[Written task] All lines in which the word "Blender" occurs are to be extracted.

[Source records]
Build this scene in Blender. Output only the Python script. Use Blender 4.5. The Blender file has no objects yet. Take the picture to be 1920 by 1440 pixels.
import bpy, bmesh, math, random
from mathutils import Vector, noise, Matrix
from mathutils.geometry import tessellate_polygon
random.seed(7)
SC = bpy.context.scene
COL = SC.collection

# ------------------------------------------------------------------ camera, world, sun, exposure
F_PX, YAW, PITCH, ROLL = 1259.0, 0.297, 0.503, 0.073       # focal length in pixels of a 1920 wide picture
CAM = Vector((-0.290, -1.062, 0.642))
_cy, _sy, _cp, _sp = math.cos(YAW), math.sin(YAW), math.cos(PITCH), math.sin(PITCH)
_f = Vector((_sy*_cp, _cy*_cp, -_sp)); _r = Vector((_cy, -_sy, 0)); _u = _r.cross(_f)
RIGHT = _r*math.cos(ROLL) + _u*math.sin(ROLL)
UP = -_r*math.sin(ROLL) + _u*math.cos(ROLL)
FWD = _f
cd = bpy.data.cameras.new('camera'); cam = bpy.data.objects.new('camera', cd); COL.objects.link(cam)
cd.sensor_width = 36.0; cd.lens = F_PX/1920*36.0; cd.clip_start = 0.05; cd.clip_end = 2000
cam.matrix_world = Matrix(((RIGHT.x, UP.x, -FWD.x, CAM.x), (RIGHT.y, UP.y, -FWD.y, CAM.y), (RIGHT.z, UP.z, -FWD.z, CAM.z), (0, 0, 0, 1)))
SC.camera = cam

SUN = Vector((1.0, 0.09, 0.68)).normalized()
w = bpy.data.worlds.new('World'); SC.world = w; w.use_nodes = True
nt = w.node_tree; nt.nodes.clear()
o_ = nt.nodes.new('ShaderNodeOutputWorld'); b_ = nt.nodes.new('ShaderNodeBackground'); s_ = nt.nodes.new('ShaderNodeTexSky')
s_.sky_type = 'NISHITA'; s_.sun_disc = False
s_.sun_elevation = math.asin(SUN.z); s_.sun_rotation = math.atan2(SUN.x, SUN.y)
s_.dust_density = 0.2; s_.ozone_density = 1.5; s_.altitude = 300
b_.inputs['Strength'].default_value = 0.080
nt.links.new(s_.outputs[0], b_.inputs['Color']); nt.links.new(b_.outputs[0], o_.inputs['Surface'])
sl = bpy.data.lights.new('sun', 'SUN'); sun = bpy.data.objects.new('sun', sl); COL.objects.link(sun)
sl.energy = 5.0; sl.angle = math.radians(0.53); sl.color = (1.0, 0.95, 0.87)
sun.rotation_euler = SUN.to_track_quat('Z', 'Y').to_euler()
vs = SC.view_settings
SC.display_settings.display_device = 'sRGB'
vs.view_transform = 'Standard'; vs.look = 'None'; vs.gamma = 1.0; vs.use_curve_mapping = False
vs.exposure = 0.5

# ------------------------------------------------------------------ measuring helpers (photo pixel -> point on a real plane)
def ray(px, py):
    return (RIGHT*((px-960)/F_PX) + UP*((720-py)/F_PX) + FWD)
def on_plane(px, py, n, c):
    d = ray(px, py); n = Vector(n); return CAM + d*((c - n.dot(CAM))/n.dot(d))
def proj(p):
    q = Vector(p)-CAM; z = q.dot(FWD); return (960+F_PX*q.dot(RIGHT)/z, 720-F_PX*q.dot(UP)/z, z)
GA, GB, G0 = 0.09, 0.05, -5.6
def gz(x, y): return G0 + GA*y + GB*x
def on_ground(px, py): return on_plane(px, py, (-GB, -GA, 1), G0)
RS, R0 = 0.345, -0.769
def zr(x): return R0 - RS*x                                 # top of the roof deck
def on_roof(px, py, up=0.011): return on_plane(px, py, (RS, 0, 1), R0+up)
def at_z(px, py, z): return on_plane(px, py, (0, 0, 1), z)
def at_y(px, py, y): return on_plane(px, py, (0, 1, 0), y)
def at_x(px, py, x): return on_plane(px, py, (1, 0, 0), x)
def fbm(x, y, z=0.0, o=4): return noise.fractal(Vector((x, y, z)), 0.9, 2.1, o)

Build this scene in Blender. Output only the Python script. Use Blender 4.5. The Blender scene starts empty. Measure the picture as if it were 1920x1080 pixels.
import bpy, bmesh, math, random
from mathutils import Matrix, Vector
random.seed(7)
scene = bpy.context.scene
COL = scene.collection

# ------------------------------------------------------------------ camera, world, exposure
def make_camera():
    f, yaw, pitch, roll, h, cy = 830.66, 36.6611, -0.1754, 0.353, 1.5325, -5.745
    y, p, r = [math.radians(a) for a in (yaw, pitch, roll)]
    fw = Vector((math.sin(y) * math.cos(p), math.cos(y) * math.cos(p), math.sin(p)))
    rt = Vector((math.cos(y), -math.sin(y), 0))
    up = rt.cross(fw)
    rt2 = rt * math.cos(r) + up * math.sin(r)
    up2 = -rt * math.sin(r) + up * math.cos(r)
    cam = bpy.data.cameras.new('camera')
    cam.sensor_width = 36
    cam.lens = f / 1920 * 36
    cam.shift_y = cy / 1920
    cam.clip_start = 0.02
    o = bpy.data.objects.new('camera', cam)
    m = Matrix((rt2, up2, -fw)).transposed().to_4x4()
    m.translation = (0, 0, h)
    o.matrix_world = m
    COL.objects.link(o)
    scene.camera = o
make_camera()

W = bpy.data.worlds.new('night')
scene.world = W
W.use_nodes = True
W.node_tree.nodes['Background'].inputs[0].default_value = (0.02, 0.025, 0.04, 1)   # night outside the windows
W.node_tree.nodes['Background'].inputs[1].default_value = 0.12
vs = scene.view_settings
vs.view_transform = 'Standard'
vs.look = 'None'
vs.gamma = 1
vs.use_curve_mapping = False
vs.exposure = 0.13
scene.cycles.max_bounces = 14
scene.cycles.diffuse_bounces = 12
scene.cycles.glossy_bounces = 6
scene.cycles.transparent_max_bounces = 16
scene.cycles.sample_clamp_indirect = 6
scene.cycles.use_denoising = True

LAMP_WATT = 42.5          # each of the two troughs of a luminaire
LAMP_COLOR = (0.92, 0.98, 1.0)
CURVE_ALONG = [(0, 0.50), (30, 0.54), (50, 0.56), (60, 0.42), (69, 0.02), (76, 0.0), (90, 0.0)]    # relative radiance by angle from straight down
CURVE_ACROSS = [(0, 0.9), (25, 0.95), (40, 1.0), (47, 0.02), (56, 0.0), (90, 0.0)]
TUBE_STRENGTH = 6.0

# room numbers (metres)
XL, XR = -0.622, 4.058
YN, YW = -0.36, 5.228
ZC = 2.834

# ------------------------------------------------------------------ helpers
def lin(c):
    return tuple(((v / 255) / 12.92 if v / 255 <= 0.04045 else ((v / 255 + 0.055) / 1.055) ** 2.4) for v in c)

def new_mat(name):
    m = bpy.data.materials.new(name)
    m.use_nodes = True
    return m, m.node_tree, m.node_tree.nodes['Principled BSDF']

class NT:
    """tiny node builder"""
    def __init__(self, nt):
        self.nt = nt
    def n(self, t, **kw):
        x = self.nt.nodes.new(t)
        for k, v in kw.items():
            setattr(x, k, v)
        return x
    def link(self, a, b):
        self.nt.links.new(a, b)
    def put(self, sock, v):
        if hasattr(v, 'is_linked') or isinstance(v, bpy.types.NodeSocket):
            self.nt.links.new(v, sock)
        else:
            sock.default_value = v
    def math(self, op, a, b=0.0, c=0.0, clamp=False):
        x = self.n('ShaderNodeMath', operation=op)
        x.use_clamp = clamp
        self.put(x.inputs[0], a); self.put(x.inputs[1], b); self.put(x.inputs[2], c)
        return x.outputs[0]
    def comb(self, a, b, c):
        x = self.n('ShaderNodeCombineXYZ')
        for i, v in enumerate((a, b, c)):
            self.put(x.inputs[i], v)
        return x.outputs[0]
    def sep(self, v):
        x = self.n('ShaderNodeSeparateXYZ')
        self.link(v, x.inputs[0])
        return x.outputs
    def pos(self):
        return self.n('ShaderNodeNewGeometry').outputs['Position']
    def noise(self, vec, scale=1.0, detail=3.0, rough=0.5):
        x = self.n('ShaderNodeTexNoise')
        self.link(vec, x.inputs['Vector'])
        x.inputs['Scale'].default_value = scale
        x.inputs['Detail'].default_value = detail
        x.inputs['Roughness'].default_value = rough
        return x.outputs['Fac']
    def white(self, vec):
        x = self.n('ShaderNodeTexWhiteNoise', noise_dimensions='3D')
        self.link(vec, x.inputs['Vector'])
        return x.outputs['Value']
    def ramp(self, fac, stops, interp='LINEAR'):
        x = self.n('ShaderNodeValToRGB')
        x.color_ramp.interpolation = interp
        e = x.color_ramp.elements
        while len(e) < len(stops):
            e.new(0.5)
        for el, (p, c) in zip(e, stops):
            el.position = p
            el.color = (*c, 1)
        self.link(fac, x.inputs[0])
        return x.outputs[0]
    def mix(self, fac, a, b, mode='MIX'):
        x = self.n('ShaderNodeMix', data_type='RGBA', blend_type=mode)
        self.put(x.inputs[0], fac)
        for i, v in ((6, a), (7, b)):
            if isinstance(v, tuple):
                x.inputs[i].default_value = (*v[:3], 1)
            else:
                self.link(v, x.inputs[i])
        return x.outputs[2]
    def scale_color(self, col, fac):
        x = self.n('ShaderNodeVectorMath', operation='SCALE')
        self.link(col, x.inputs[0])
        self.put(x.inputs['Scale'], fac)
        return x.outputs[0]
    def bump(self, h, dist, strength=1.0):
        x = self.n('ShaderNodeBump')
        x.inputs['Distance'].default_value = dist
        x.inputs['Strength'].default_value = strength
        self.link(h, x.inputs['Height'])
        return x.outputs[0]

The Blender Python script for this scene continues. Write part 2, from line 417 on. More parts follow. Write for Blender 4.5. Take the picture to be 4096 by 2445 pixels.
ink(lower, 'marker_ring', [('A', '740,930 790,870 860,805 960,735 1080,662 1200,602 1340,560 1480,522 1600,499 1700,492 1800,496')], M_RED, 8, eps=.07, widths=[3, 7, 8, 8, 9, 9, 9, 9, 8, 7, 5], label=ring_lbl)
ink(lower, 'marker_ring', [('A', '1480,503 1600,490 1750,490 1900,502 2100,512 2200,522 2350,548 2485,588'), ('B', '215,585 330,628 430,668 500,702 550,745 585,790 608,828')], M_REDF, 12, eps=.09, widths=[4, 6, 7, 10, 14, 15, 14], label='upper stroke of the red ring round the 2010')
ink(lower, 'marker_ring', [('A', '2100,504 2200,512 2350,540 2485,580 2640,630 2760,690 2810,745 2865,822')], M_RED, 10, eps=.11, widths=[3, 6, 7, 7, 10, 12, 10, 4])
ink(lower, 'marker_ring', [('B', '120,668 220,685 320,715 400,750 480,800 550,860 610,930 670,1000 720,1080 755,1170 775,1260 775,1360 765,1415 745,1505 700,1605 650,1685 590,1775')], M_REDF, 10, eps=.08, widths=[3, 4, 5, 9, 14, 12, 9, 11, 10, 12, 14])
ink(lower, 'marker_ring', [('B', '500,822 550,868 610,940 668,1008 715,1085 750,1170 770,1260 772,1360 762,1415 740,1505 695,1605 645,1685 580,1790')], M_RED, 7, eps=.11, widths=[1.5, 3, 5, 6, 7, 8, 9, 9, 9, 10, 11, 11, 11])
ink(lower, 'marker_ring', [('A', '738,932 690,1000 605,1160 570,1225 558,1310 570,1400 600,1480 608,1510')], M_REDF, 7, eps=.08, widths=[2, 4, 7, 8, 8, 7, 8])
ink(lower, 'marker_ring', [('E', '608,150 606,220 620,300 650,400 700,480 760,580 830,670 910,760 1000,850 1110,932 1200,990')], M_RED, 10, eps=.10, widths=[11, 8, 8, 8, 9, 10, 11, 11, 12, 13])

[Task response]
Build this scene in Blender. Output only the Python script. Use Blender 4.5. The Blender file has no objects yet. Take the picture to be 1920 by 1440 pixels.
Build this scene in Blender. Output only the Python script. Use Blender 4.5. The Blender scene starts empty. Measure the picture as if it were 1920x1080 pixels.
The Blender Python script for this scene continues. Write part 2, from line 417 on. More parts follow. Write for Blender 4.5. Take the picture to be 4096 by 2445 pixels.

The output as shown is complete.